(Scene script records)
(begin)

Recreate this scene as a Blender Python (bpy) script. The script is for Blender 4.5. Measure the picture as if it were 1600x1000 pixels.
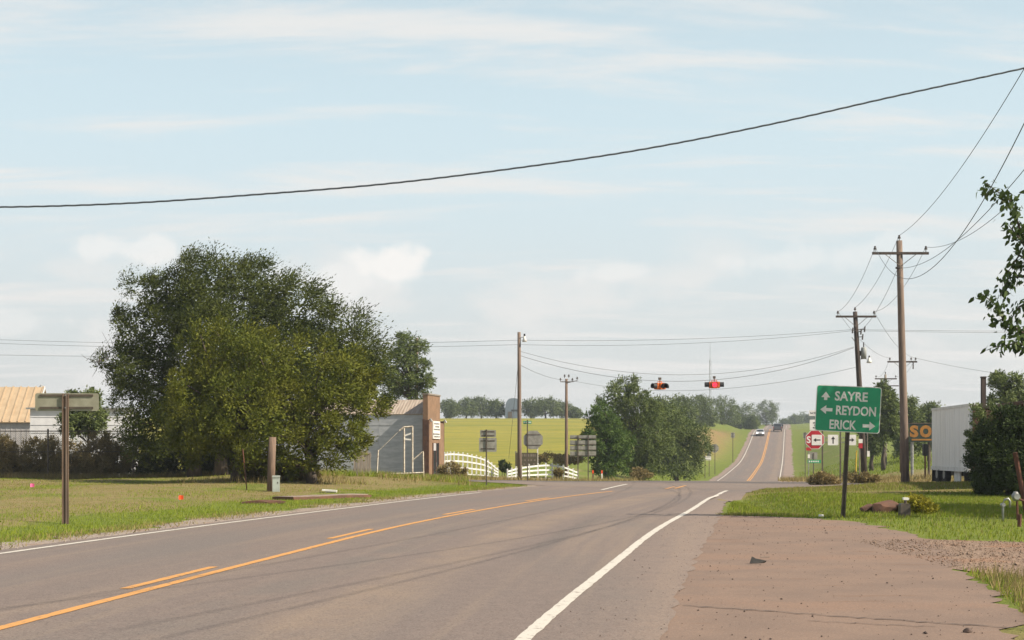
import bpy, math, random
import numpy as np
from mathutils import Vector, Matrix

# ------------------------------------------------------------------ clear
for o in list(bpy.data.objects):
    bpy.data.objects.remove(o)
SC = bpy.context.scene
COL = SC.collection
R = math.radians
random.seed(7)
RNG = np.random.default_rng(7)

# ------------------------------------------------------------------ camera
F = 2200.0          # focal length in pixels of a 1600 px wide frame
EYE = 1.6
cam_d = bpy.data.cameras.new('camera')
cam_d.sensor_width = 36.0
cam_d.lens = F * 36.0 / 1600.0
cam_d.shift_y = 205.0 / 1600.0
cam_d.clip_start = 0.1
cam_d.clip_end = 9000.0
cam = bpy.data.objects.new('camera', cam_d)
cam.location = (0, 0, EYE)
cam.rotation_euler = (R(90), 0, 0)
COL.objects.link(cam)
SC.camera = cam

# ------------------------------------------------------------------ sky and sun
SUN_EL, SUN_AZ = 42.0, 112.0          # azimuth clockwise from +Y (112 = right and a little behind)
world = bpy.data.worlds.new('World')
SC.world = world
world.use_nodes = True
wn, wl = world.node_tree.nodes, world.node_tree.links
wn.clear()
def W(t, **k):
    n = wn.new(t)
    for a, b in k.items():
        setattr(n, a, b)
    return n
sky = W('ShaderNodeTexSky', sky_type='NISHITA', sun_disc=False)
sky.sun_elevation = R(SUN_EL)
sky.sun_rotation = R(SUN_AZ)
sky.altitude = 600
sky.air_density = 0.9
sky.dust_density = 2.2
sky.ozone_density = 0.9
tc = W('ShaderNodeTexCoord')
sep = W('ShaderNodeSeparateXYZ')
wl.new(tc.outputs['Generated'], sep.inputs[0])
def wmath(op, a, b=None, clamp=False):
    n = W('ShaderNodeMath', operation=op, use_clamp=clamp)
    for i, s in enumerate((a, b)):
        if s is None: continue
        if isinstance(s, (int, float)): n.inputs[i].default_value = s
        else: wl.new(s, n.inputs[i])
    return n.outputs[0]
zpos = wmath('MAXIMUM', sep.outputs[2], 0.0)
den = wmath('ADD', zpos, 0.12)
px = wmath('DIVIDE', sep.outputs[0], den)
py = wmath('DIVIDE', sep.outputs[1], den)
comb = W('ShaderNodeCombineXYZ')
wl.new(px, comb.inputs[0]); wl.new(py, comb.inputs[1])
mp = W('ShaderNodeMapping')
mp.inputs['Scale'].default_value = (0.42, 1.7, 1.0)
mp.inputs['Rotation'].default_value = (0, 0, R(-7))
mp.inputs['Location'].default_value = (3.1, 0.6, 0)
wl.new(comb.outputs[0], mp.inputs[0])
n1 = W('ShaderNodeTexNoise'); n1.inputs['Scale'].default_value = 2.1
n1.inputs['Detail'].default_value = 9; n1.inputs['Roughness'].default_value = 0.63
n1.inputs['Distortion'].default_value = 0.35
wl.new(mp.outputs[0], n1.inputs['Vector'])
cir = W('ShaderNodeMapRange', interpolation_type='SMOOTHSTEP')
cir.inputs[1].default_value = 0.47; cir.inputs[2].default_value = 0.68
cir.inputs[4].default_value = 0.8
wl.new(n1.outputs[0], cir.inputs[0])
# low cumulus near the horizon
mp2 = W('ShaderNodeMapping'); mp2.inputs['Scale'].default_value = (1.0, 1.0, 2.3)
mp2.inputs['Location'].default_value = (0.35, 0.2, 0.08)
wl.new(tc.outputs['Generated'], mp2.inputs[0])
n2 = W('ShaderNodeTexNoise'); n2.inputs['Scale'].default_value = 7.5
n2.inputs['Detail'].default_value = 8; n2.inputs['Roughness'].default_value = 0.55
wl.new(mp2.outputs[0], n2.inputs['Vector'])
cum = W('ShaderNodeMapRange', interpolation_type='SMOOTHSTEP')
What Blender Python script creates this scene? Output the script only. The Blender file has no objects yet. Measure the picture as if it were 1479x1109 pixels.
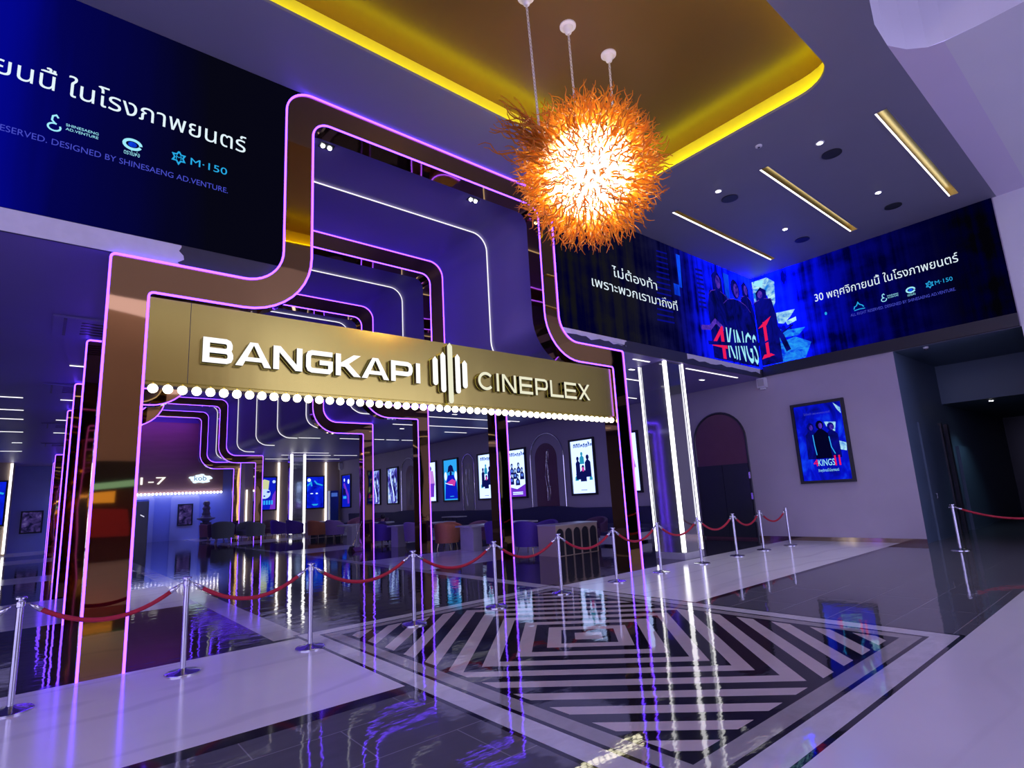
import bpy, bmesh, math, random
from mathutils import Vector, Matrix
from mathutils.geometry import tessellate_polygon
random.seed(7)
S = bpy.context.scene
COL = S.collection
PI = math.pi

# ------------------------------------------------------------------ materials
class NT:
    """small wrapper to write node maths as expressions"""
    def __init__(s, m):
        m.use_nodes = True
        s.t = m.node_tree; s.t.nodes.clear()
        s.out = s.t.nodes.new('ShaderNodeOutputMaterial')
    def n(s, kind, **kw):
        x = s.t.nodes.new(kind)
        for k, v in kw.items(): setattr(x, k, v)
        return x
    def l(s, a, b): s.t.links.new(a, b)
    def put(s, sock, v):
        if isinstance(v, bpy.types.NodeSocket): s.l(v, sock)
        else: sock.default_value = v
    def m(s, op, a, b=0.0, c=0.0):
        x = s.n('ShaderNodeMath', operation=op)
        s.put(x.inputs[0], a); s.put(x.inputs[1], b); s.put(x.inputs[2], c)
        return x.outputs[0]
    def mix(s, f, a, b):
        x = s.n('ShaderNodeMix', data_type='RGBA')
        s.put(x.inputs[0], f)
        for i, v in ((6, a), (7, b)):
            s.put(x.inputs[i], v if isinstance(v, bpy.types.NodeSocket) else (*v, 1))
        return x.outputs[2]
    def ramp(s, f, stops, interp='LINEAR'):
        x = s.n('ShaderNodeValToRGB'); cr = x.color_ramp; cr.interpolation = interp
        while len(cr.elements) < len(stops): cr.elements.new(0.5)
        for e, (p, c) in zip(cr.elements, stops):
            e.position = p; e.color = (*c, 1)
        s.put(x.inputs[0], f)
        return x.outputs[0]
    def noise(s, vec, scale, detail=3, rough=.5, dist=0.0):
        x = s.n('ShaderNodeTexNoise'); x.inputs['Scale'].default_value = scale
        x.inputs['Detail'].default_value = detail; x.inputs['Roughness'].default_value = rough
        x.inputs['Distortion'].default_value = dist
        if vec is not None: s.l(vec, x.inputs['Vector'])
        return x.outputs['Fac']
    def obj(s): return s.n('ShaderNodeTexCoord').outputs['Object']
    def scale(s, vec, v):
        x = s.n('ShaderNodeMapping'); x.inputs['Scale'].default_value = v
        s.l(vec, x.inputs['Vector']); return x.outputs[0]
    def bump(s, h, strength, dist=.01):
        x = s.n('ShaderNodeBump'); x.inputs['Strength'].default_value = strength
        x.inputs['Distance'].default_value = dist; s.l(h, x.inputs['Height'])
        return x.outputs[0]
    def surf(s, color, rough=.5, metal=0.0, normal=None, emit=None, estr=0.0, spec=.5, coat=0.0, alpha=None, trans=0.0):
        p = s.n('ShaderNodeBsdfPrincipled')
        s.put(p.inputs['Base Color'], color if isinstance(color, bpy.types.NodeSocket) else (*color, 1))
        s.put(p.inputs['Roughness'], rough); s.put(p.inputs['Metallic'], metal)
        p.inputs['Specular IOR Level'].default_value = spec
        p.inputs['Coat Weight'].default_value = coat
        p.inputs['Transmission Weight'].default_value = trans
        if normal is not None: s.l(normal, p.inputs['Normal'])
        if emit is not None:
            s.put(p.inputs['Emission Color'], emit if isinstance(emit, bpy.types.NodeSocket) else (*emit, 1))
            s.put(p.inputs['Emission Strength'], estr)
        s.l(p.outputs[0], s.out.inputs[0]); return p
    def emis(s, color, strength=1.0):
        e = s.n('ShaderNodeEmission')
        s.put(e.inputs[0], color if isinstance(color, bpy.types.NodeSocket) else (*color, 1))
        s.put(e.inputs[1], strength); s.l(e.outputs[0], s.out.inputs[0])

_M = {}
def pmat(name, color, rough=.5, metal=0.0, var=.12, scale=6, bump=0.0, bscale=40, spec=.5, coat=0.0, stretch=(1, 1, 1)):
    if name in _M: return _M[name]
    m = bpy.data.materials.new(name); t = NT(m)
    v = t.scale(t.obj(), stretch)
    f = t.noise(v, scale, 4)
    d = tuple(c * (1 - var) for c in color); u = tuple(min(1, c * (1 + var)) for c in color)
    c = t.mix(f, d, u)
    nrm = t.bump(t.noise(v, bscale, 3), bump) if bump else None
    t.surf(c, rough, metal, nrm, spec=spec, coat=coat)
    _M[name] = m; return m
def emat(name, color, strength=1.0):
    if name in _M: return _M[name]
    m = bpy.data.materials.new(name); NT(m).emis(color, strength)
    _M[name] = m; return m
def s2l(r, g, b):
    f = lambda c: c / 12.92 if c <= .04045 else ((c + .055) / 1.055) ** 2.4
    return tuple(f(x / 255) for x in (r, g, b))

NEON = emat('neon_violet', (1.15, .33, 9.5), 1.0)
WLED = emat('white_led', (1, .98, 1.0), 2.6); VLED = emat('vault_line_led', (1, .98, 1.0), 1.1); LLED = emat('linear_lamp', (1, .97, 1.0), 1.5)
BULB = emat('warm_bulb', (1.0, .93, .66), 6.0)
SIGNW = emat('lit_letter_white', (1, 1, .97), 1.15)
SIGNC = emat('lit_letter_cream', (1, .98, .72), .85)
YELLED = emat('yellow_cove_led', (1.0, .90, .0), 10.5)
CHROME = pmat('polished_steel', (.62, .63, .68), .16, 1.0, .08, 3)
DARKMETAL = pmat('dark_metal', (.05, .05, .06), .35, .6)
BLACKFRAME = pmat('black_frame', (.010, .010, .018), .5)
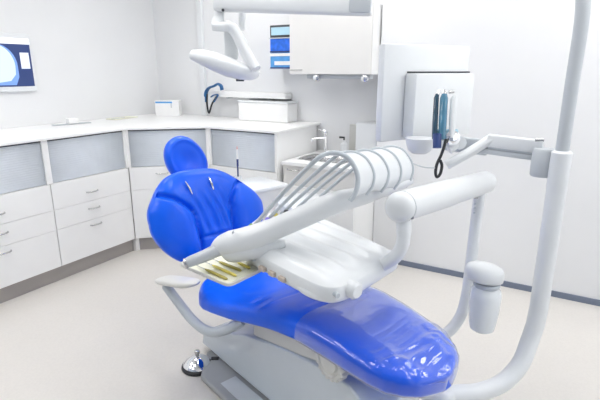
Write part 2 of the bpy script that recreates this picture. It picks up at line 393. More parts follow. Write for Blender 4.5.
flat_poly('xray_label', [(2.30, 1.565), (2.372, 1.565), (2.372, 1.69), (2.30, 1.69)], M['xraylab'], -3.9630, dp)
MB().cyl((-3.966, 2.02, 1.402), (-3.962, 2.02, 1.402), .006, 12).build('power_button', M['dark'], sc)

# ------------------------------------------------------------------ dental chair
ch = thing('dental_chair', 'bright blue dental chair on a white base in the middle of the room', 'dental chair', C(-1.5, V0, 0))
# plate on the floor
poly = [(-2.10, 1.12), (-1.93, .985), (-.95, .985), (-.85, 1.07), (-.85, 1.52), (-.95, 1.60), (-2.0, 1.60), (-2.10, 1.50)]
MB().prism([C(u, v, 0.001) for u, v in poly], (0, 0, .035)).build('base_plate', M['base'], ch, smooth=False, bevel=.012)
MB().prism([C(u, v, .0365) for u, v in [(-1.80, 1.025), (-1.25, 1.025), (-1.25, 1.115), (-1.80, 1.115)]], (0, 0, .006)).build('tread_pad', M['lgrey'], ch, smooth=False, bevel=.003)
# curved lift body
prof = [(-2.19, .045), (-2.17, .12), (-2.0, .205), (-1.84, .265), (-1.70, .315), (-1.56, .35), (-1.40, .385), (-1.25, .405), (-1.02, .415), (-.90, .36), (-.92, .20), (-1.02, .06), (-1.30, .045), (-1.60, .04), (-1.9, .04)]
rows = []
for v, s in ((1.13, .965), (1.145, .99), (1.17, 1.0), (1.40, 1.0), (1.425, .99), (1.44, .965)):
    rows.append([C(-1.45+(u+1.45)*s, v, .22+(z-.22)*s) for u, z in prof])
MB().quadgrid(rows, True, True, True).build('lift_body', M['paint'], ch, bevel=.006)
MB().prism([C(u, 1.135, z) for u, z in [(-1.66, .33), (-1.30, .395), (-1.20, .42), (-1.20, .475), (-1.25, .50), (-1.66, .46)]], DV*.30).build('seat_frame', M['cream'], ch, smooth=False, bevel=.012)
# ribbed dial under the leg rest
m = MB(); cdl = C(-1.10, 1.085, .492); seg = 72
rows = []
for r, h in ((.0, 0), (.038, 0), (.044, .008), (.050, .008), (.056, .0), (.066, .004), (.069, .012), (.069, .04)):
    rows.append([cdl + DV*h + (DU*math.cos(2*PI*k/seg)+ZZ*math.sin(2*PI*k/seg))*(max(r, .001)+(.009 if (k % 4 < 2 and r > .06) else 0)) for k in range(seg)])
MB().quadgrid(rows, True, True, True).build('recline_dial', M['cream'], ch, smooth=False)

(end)

--- Objective ---
Please quote the lines of the material, beginning with the first and ending with the one that contains "RNG = np.random.default_rng(7)", exactly as written and without any pictures.

--- Result of the exercise ---
Recreate this scene as a Blender Python (bpy) script. The script is for Blender 4.5. Measure the picture as if it were 1600x1000 pixels.
import bpy, math, random
import numpy as np
from mathutils import Vector, Matrix

# ------------------------------------------------------------------ clear
for o in list(bpy.data.objects):
    bpy.data.objects.remove(o)
SC = bpy.context.scene
COL = SC.collection
R = math.radians
random.seed(7)
RNG = np.random.default_rng(7)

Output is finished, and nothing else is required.